The Right Stuff
Alexander Hamilton arguing in 1788 in Federalist Paper Number 78 for lifetime appointments for judges on good behavior said the following:
“To avoid an arbitrary discretion in the courts, it is indispensable that they should be bound down by strict rules and precedents, which serve to define and point out their duty in every particular case that comes before them….the records of those precedents [which will reach] a very considerable bulk…must demand long and laborious study to acquire a competent knowledge of them. Hence it is, that there can be but few men in the society who will have sufficient skill in the laws to qualify them for the stations of judges. And making the proper deductions for the ordinary depravity of human nature, the number must be still smaller of those who unite the requisite integrity with the requisite knowledge. These considerations apprise us, that the government can have no great option between fit characters….”
And John Adams noted in a commentary in 1776:
“Judges Should always be Men of learning and Experience in the Laws, of exemplary Morals, great Patience, Calmness, Coolness and Attention. Should not have their Minds distracted with complicated jarring Interests, or be Subservient to any Man or Body of Men, or more complaisant to one than another.”
It is clear from this, the type of men to serve as judges in the Federal Judiciary our Founders anticipated—and especially judges or rather justices of the Supreme Court. Temperament and character were all important; “integrity” says Hamilton, “exemplary morals, great patience, calmness, coolness,” says Adams. There is little doubt of the type of person they would have in mind for a seat on the Supreme Court. Judge Kavanaugh would not appear to meet this standard. He does not seem to have enough of the “right stuff” to make a Supreme Court Justice.
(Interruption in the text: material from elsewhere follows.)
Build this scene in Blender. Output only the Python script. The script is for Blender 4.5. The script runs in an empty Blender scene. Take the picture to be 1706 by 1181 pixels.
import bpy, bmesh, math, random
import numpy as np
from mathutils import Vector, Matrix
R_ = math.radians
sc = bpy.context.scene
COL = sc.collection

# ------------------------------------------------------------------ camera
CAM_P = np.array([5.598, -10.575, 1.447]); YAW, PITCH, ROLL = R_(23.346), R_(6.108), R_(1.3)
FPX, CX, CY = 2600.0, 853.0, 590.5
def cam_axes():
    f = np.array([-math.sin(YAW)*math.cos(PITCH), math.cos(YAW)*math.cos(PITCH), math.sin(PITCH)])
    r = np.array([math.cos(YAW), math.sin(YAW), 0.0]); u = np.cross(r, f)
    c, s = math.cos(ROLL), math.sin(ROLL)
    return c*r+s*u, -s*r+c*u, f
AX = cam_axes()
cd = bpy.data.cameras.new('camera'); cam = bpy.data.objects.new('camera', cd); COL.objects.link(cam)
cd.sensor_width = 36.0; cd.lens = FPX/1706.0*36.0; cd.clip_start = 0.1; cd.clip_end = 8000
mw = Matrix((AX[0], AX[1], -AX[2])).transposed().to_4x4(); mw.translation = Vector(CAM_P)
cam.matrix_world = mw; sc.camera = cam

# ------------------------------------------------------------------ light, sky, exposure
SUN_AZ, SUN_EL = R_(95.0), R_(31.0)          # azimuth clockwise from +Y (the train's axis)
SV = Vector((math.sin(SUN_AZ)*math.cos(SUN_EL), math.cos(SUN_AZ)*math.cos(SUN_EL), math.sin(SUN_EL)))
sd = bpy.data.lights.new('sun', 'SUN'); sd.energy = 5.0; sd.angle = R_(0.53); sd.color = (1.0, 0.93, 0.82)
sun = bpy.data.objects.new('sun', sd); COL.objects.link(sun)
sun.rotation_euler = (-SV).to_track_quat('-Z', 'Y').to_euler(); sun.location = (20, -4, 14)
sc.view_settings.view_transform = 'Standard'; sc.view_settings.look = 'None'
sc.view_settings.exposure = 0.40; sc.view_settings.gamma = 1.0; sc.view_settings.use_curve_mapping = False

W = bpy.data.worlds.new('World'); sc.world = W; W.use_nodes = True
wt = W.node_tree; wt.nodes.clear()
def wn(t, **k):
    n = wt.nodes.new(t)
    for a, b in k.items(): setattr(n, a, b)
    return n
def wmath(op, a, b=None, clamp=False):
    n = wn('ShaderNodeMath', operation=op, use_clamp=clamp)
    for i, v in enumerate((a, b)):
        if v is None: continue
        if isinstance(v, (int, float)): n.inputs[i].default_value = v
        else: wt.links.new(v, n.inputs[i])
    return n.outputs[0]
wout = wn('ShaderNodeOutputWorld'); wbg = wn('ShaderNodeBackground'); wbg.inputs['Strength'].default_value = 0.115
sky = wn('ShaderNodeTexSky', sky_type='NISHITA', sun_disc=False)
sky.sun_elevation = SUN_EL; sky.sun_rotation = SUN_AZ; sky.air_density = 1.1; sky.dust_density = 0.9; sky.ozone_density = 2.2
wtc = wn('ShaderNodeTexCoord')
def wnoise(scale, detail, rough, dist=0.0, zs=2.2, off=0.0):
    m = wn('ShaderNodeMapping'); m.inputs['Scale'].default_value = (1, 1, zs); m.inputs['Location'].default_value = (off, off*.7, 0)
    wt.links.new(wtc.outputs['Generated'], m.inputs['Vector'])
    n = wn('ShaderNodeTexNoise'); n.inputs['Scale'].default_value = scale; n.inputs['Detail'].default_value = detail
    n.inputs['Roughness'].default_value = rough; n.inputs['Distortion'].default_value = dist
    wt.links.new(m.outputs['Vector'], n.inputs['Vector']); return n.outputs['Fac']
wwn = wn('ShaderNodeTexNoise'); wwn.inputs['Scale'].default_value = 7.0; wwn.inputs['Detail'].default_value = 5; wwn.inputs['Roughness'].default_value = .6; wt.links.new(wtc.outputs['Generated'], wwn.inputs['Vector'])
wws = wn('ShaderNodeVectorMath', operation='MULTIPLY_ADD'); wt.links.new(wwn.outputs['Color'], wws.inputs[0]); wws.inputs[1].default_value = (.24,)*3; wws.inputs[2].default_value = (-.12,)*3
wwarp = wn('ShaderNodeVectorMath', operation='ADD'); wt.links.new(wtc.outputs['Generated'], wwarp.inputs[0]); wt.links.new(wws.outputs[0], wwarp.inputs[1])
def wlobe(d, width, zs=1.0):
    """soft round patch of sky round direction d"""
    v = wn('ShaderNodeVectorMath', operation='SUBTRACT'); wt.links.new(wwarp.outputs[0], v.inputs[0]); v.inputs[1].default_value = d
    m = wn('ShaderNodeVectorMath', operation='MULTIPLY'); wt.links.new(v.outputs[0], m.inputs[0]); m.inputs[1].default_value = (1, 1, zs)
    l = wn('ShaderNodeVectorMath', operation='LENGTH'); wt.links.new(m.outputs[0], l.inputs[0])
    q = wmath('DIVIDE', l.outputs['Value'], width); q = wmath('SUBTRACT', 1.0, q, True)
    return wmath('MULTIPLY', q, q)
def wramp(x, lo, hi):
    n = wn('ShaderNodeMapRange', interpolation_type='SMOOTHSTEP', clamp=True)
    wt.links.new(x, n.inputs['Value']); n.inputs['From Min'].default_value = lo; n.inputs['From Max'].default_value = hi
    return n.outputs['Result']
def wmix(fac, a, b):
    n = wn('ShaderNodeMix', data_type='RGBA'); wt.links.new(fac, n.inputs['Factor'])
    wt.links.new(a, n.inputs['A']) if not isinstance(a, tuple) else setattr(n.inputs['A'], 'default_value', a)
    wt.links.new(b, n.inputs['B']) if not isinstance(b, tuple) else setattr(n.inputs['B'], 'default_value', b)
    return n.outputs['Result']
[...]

Dana Milbank in his article on September 30, 2018 in the Washington Post has noted that Judge Kavanaugh has proved himself “unfit to serve on the Supreme Court. It has little to do with his treatment of women.” In his statement to the Committee following the testimony of Christine Blasey Ford in which she castigated his alleged sexual assault on her decades ago, Judge Kavanaugh cast aside all pretense of objectivity, judicial restraint and even rational argument, succumbing to partisan fury, relying on ridicule and fantasy. As Milbank reports, Kavanaugh denounced the entire proceeding before the Committee as a “national disgrace, “a circus,” “a grotesque and coordinated character assassination” and “a search and destroy mission.” He attacked the Democratic Party for threats against his family with the intent “to blow me up and take me down.”
He went on to say that the entire confirmation process has been “a calculated political hit” motivated by anger over President Trump’s election in 2016 and “…revenge on behalf of the Clintons and millions of dollars in money from outside left-wing opposition groups.” And he mocked two Senators on the Committee who asked questions about his history of drinking, thereby impugning the entire US Senate.
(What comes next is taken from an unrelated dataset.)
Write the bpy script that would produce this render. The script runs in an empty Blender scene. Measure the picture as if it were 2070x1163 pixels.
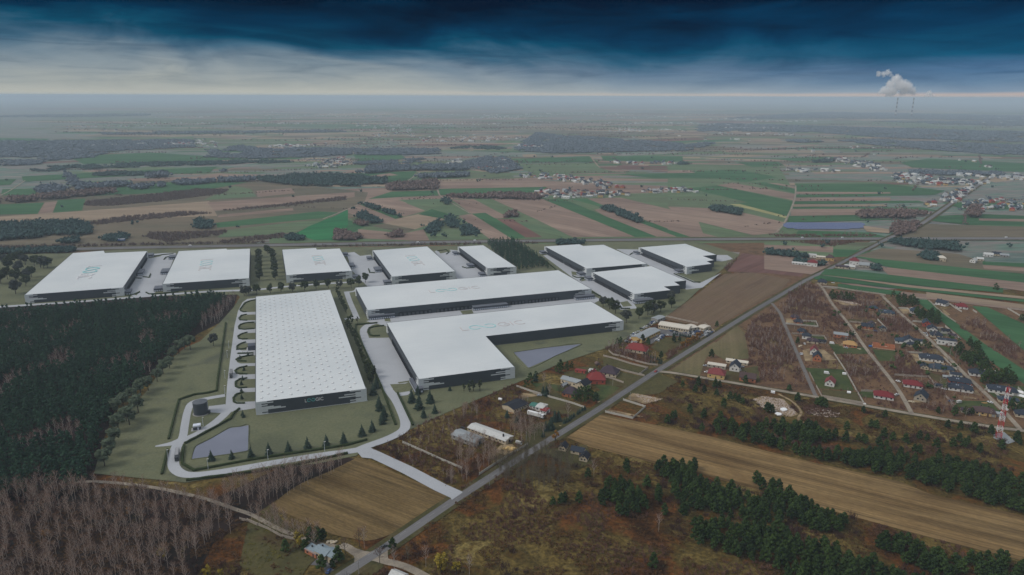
import bpy, math, random
import numpy as np
from mathutils import Vector
from mathutils.geometry import tessellate_polygon
R_ = math.radians
sc = bpy.context.scene
col = sc.collection

# ------------------------------------------------------------------ camera
CAM_H, FPX, CX, CY, HOR, ROLL = 250.0, 1400.0, 1035.0, 581.5, 195.0, 0.0033
PIT = math.atan((CY - HOR) / FPX)
cam = bpy.data.cameras.new('camera'); co = bpy.data.objects.new('camera', cam); col.objects.link(co)
cam.sensor_width = 36.0; cam.lens = 36.0 * FPX / 2070.0
cam.clip_start = 1.0; cam.clip_end = 200000.0
from mathutils import Matrix
co.matrix_world = Matrix.Translation((0, 0, CAM_H)) @ Matrix.Rotation(math.pi / 2 - PIT, 4, 'X') @ Matrix.Rotation(ROLL, 4, 'Z')
sc.camera = co

# ------------------------------------------------------------------ sun, exposure
SUN_EL, SUN_RZ, SUN_COMPASS = R_(42), R_(-72), R_(-108)
sun = bpy.data.lights.new('sun', 'SUN'); sun.energy = 1.6; sun.angle = R_(20); sun.color = (1.0, 0.95, 0.88)
so = bpy.data.objects.new('sun', sun); col.objects.link(so)
so.rotation_euler = (math.pi / 2 - SUN_EL, 0, SUN_RZ)
sc.view_settings.view_transform = 'Standard'; sc.view_settings.look = 'None'
sc.view_settings.exposure = 0.1; sc.view_settings.gamma = 1.0
sc.cycles.max_bounces = 10; sc.cycles.volume_step_rate = 0.5; sc.cycles.diffuse_bounces = 2; sc.cycles.glossy_bounces = 2
sc.cycles.volume_bounces = 10; sc.cycles.transparent_max_bounces = 20
sc.cycles.use_denoising = True
try:
    sc.cycles.denoiser = 'OPENIMAGEDENOISE'
except Exception:
    pass

def s2l(c):
    return tuple(((v / 255.0) / 12.92 if v / 255.0 <= 0.04045 else ((v / 255.0 + 0.055) / 1.055) ** 2.4) for v in c)

# ------------------------------------------------------------------ sky
w = bpy.data.worlds.new('World'); sc.world = w; w.use_nodes = True
nt = w.node_tree; nt.nodes.clear(); N = nt.nodes.new; L = nt.links.new
out = N('ShaderNodeOutputWorld'); bg = N('ShaderNodeBackground'); bg.inputs['Strength'].default_value = 0.1
L(bg.outputs[0], out.inputs[0])
tc = N('ShaderNodeTexCoord'); sp = N('ShaderNodeSeparateXYZ'); L(tc.outputs['Generated'], sp.inputs[0])
def mth(nt, op, a, b=None, c=None, clamp=False):
    m = nt.nodes.new('ShaderNodeMath'); m.operation = op; m.use_clamp = clamp
    for i, v in enumerate((a, b, c)):
        if v is None: continue
        if isinstance(v, (int, float)): m.inputs[i].default_value = v
        else: nt.links.new(v, m.inputs[i])
    return m.outputs[0]
mp = N('ShaderNodeMapping'); L(tc.outputs['Generated'], mp.inputs[0]); mp.inputs['Scale'].default_value = (1.5, 1.5, 6.0); mp.inputs['Rotation'].default_value = (0, R_(4), 0); mp.inputs['Location'].default_value = (.35, .2, .1)
n1 = N('ShaderNodeTexNoise'); n1.inputs['Scale'].default_value = 2.2; n1.inputs['Detail'].default_value = 8; n1.inputs['Roughness'].default_value = 0.52; n1.inputs['Distortion'].default_value = 1.1
L(mp.outputs[0], n1.inputs['Vector'])
mp2 = N('ShaderNodeMapping'); L(tc.outputs['Generated'], mp2.inputs[0]); mp2.inputs['Scale'].default_value = (2.6, 2.6, 20.0); mp2.inputs['Location'].default_value = (3, 1, 0)
n2 = N('ShaderNodeTexNoise'); n2.inputs['Scale'].default_value = 2.0; n2.inputs['Detail'].default_value = 5
L(mp2.outputs[0], n2.inputs['Vector'])
# fade the cloud warp out at the horizon so that the pale band stays level
zc = mth(nt, 'MAXIMUM', sp.outputs['Z'], 0.0)
amp = mth(nt, 'MULTIPLY', zc, 16.0, clamp=True)
wv = mth(nt, 'ADD', mth(nt, 'MULTIPLY', mth(nt, 'SUBTRACT', n1.outputs[0], 0.5), 0.13), mth(nt, 'MULTIPLY', mth(nt, 'SUBTRACT', n2.outputs[0], 0.5), 0.016))
# broad arch of the cloud bank: lower towards the middle and the right of the view
arch = mth(nt, 'MULTIPLY', mth(nt, 'SINE', mth(nt, 'MULTIPLY_ADD', sp.outputs['X'], 5.2, 0.5)), 0.008)
zz = mth(nt, 'ADD', zc, mth(nt, 'MULTIPLY', mth(nt, 'ADD', wv, arch), amp))
zr = mth(nt, 'SQRT', mth(nt, 'MAXIMUM', zz, 0.0))
def ramp(nt, fac, stops, interp='LINEAR'):
    r = nt.nodes.new('ShaderNodeValToRGB'); r.color_ramp.interpolation = interp
    e = r.color_ramp.elements
    while len(e) < len(stops): e.new(0.5)
    for i, (p, c) in enumerate(stops):
        e[i].position = p; e[i].color = (c[0], c[1], c[2], 1)
    if fac is not None: nt.links.new(fac, r.inputs[0])
    return r.outputs[0]
UP = [(.17, (6, 24, 50)), (.26, (80, 100, 120)), (.42, (185, 190, 198)), (1.0, (214, 220, 228))]
def skyramp(st):
    return ramp(nt, zr, [(math.sqrt(p), s2l(c)) for p, c in st + UP])
lft = skyramp([(0, (176, 182, 182)), (.004, (186, 187, 178)), (.012, (164, 170, 168)), (.024, (142, 154, 160)), (.040, (114, 134, 148)), (.056, (68, 104, 128)), (.073, (8, 74, 102)), (.092, (0, 48, 78)), (.125, (0, 20, 42))])
rgt = skyramp([(0, (160, 168, 178)), (.003, (194, 178, 172)), (.0065, (134, 154, 174)), (.022, (104, 134, 162)), (.038, (70, 108, 144)), (.056, (8, 84, 118)), (.09, (0, 54, 88)), (.13, (0, 24, 50))])
fx = mth(nt, 'MULTIPLY_ADD', sp.outputs['X'], 1.3, 0.30, clamp=True)
mx = N('ShaderNodeMix'); mx.data_type = 'RGBA'; L(fx, mx.inputs[0]); L(lft, mx.inputs[6]); L(rgt, mx.inputs[7])
sc10 = N('ShaderNodeVectorMath'); sc10.operation = 'SCALE'; sc10.inputs['Scale'].default_value = 9.0; n3m = N('ShaderNodeMapping'); L(tc.outputs['Generated'], n3m.inputs[0]); n3m.inputs['Scale'].default_value = (3.2, 3.2, 24.0); n3m.inputs['Rotation'].default_value = (0, R_(-5), 0)
n3 = N('ShaderNodeTexNoise'); n3.inputs['Scale'].default_value = 2.6; n3.inputs['Detail'].default_value = 9; n3.inputs['Roughness'].default_value = 0.6; n3.inputs['Distortion'].default_value = 0.8; L(n3m.outputs[0], n3.inputs['Vector'])
brk = ramp(nt, n3.outputs[0], [(.32, (.70, .75, .80)), (.52, (1, 1, 1)), (.70, (1.12, 1.10, 1.08))])
bm = N('ShaderNodeMix'); bm.data_type = 'RGBA'; bm.blend_type = 'MULTIPLY'; L(mth(nt, 'MULTIPLY', zc, 34.0, clamp=True), bm.inputs[0]); L(mx.outputs[2], bm.inputs[6]); L(brk, bm.inputs[7]); L(bm.outputs[2], sc10.inputs[0])
sky = N('ShaderNodeTexSky'); sky.sky_type = 'NISHITA'; sky.sun_disc = False; sky.sun_elevation = SUN_EL; sky.sun_rotation = SUN_COMPASS; sky.altitude = 250
skm = N('ShaderNodeVectorMath'); skm.operation = 'SCALE'; skm.inputs['Scale'].default_value = 0.006; L(sky.outputs[0], skm.inputs[0])
add = N('ShaderNodeVectorMath'); add.operation = 'ADD'; L(sc10.outputs[0], add.inputs[0]); L(skm.outputs[0], add.inputs[1])
L(add.outputs[0], bg.inputs['Color'])

# ------------------------------------------------------------------ helpers
def G(x, y, z=0.0):
    """ground point seen at pixel (x, y) of the 2070x1163 photograph, at height z"""
    x -= CX; y -= CY
    c, s = math.cos(ROLL), math.sin(ROLL); x, y = c * x + s * y, -s * x + c * y
    dx, dy, dz = x, FPX * math.cos(PIT) - y * math.sin(PIT), -FPX * math.sin(PIT) - y * math.cos(PIT)
    t = (CAM_H - z) / -dz
    return Vector((dx * t, dy * t, z))
def V(o, pts, s=None):
    """zoom-view coordinates to photograph pixels: o = view name or (ox, oy, scale)"""
    ox, oy, s = VW[o] if isinstance(o, str) else o
    if isinstance(pts, str): pts = [tuple(float(v) for v in p.split(',')) for p in pts.split()]
    return [(ox + a / s, oy + b / s) for a, b in pts]
VW = {'P': (0, 0, 1.0), 'B': (0, 220, 2.957), 'A': (680, 220, 2.957), 'C': (1370, 220, 2.957), 'D': (1550, 480, 3.877),
      'z1': (0, 480, 3.877), 'z2': (500, 480, 3.877), 'z3': (1000, 480, 3.877), 'z5': (180, 740, 3.877), 'z6': (680, 740, 3.877),
      'z7': (1150, 740, 3.877), 'z8': (1600, 740, 3.877), 'y6': (0, 863, 3.877), 'y7': (500, 863, 3.877), 'y8': (1000, 863, 3.877),
      'h1': (1550, 580, 7.754), 'h2': (1810, 580, 7.754), 'h3': (1550, 710, 7.754), 'h4': (1810, 710, 7.754),
      'h5': (1220, 620, 7.754), 'h6': (1000, 740, 7.754), 'q4': (430, 590, 7.754), 'q5': (600, 1013, 7.754)}
def GP(o, pts, z=0.0):
    return [G(x, y, z) for x, y in V(o, pts)]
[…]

And as Tom Friedman pointed out in his column in the New York Times on October 3, 2018, “…And nothing is sacred. Brett Kavanaugh defended himself the other day with the kind of nasty partisan attacks and ugly conspiracy theories that you’d expect only from a talk radio host—never from a would-be justice of the Supreme Court. Who can expect fairness from him now?” We should have expected such behavior suggested sociologist Shamus Khan in his column in the Outlook section of the Washington Post on September 30, 2018 in which he asserted that Judge Kavanagh in his 2018 confirmation testimony told the Senate Judiciary Committee several important mistruths under oath and had done the same thing in confirmation proceedings for his current position in 2006.
Judge Kavanaugh may be a good lawyer and good family man but he publically demonstrated that he is not the kind of man that our Founders expected would be selected for service on the Supreme Court if we want our system of government to work properly. His leader, the President, consistently makes clear that he has no regard for American principles and values—on October 3, 2018 he mocked Ms. Ford’s testimony in a rally—but that doesn’t mean it is acceptable for Supreme Court justices to behave the same way. It most assuredly is not.
“Nothing is more important to the establishment of manners in a State than that all persons employed in places of power and trust be men of exceptional character.”
–Samuel Adams, 1775
“If ever the Time should come, when vain & aspiring Men shall possess the highest Seats in Government, our Country will stand in Need of its experienced Patriots to prevent its Ruin.”
–Samuel Adams, 1780
“The liberties of our country, the freedom of our civil constitution, are worth defending against all hazards: And it is our duty to defend them against all attacks.”
–Samuel Adams, 1771
Sam Adams, co-founder of the Sons of Liberty; leader of the Boston Tea Party; signer of the Declaration of Independence and later long-time Governor of Massachusetts says it well. All citizens should take heed.